Wednesday’s shooting down of Ukraine International Airlines flight 752, killing all 176 people aboard, has led to one of the biggest public challenges to Iran’s clerical rulers since they took power in the 1979 Islamic revolution.
In a step that would increase diplomatic pressure, Britain, France and Germany launched a dispute mechanism to challenge Iran for breaching limits on its nuclear programme under an agreement which Washington abandoned in 2018.
In the 10 days since the United States killed Iran’s most powerful military commander in a drone strike, Tehran has faced escalating confrontation with the West and unrest at home, both reaching levels with little precedent in its modern history.

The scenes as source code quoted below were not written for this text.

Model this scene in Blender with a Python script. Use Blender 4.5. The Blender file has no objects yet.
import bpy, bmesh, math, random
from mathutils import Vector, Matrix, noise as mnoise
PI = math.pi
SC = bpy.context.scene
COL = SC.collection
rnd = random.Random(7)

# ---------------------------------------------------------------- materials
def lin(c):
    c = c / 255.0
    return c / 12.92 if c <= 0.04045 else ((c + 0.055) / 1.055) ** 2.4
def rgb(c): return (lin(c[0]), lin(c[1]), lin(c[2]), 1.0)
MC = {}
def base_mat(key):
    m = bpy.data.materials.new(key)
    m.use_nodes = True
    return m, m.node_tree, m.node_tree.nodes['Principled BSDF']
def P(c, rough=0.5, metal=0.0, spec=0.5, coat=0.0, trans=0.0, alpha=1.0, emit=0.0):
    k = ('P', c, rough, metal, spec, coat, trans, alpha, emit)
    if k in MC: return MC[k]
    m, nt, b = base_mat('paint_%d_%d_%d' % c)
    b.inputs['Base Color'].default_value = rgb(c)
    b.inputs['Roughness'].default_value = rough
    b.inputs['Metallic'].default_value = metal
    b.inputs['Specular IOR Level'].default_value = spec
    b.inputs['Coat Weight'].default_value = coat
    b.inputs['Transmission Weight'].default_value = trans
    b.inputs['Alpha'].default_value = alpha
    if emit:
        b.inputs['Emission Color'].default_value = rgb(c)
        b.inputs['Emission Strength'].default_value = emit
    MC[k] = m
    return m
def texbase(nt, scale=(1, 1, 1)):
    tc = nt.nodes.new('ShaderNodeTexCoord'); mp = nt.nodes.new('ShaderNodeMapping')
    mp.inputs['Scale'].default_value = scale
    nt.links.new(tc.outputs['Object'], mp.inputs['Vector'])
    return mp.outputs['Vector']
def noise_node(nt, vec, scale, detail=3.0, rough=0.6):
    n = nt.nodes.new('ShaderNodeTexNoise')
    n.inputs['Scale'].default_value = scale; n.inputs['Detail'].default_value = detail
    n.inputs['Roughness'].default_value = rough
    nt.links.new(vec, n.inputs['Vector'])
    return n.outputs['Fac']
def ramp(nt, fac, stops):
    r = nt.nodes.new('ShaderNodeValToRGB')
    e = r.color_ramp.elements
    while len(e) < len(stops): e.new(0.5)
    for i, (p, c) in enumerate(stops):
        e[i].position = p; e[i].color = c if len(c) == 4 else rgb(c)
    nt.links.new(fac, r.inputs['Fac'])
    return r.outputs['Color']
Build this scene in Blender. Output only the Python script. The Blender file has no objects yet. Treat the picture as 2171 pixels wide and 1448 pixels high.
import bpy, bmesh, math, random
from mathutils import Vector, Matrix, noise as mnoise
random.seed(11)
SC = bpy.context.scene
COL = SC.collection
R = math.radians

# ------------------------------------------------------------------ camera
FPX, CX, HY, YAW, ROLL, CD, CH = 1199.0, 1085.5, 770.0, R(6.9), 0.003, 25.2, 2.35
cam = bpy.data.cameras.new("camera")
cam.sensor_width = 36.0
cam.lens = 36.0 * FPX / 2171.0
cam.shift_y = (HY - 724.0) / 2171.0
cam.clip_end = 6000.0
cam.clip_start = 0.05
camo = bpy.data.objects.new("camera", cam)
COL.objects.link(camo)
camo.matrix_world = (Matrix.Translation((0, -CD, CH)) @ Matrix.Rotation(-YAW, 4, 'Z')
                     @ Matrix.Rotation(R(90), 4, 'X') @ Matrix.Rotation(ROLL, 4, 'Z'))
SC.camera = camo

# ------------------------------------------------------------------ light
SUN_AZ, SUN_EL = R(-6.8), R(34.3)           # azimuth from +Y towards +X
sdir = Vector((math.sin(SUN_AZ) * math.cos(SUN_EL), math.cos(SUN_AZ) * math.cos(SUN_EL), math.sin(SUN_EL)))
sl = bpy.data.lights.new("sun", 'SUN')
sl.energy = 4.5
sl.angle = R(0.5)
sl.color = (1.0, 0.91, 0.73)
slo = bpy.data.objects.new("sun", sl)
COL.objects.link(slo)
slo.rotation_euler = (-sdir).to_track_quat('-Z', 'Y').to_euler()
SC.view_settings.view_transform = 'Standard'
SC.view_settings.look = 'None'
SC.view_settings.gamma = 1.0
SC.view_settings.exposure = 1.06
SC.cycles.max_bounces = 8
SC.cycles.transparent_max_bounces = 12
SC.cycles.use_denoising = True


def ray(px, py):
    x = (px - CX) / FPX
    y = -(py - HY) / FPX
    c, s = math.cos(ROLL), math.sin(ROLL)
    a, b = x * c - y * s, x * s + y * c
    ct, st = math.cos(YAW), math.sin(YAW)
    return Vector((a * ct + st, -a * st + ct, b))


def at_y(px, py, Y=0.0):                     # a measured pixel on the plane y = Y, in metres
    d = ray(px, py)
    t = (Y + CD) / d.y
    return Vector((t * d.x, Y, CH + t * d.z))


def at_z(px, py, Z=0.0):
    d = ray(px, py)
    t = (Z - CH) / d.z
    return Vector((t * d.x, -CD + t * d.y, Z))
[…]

It shot down the airliner on Wednesday during a period of high alert, hours after it had fired missiles at U.S. targets in Iraq. After days of denying a role in the crash, it admitted it on Saturday, calling it a tragic mistake.
Protesters, many of them students, have since held daily demonstrations chanting “Clerics get lost!” and called for the removal of Supreme Leader Ayatollah Ali Khamenei, in power for more than 30 years.
Police have responded to some protests with a violent crackdown, video posts on social media showed. Footage showed police beating protesters with batons, wounded people being carried, pools of blood on the streets and the sound of gunfire.
Iran’s police denied firing at protesters. The judiciary said 30 people had been detained in the unrest but said the authorities would show tolerance towards “legal protests”.
The full extent of the unrest is difficult to assess because of limits on independent reporting.